Quiero hacer, como lo haría cualquier ciudadano común, sendos análisis sin vueltas ni retórica sobre dos asuntos de actualidad que han sido noticias en los últimos días. Nadie duda de que los indígenas al igual que los llamados grupos sociales o cualquier otro colectivo humano, tiene derecho a efectuar una marcha o una caminata o un recorrido pacífico por las calles o vías del país y a pedir al Ejecutivo o al Legislativo lo que crean necesario, pues la Constitución establece en su artículo 66, párrafos 13, 14 y 23, en beneficio general, “el derecho a asociarse, reunirse y manifestarse en forma libre y voluntaria” y “el derecho a transitar libremente por el territorio nacional”, así como “el derecho a dirigir quejas y peticiones individuales y colectivas a las autoridades y a recibir atención o respuestas motivadas.” Y bien sabido es que la motivación es la enunciación de las normas o principios jurídicos en que se funda cualquier decisión.

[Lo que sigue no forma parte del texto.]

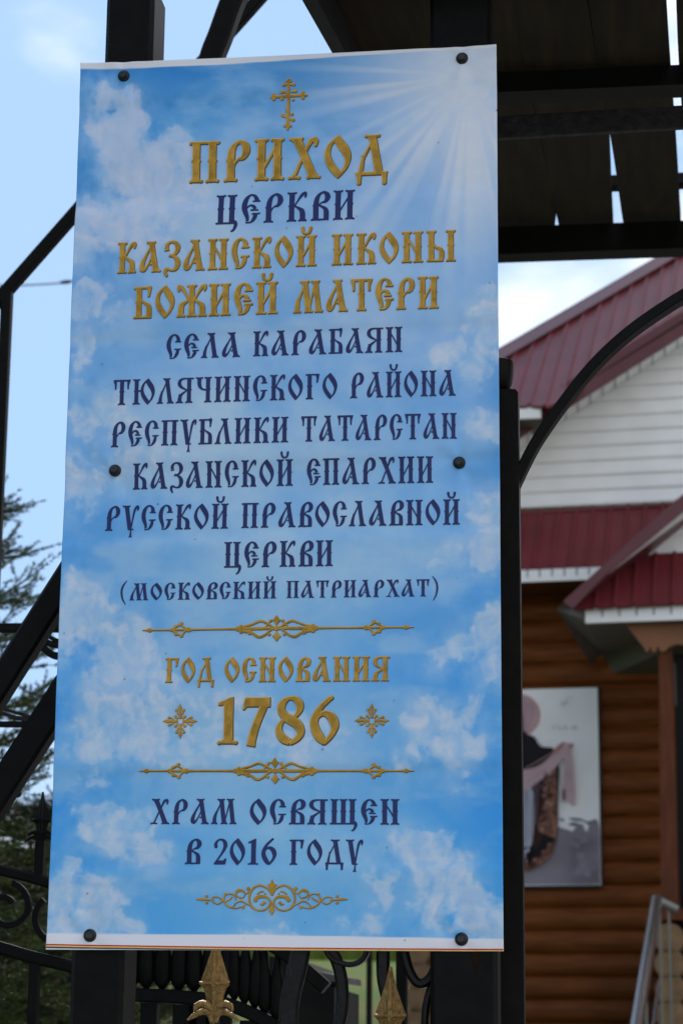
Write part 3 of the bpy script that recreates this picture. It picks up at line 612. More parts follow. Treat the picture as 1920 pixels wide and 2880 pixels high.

Por eso no llego a entender cómo justifica el Gobierno, si se atribuye una conducta de respeto absoluto a la Constitución y al orden jurídico establecido, todas las cortapisas que puso a la caminata indígena, impidiendo el arrendamiento y utilización de buses con el pretexto de que quedaban desatendidas las rutas usuales, si el propio régimen, al decir de algunas publicaciones, emplearon cientos de esos mismos buses para que partidarios suyos entraran a Quito el 22 de marzo a efectuar una especie de contrapeso a la marcha de los grupos sociales, amén de la Policía que también hizo lo suyo para impedir el libre avance de los caminantes.

El Gobierno tiene derecho a convocar a sus seguidores porque eso es, igualmente, parte del juego democrático, tanto más que los hechos acaecidos en las últimas décadas de la historia política del país demuestran con claridad que cuando las manifestaciones populares se desbordan acaban con lo establecido, pero lo que no está bien es que el respaldo al régimen organizado oficialmente, impida al mismo tiempo que se expresen aquellas personas que plantean demandas a la administración o cuestionan su gestión. Hay miedos ocultos que crean fantasmas que aparecen en las mentes de algunos funcionarios públicos.

El otro tema que quiero mencionar es el de la explotación minera a cielo abierto, asunto serio que no debe ser banalizado. Hay que opinar y discutir con argumentos científicos y técnicos acerca de los beneficios que esa actividad reporta y, principalmente, si es verdad el potencial daño ambiental, es decir, la afectación a la biodiversidad y a los ríos y acuíferos de la zona suroriental del país donde se explotará el cobre o si, por el contrario, con la tecnología y recursos actuales, es posible controlar aceptablemente los posibles perjuicios.

Preocupa también que sean los mismos chinos que financiarán las obras, los que las construirán y explotarán la mina, y los mismos que fiscalizarán y vigilarán que se cumplan con las limitaciones respectivas porque el Estado no tiene suficientes geólogos ni equipos humanos preparados para tales cometidos. ¿Nos harán chinos los chinos?

Además –y creo que es una reflexión importante y de fondo– es muy tarde para hacer cuestionamientos eficaces porque el contrato ya está firmado. Así de simple.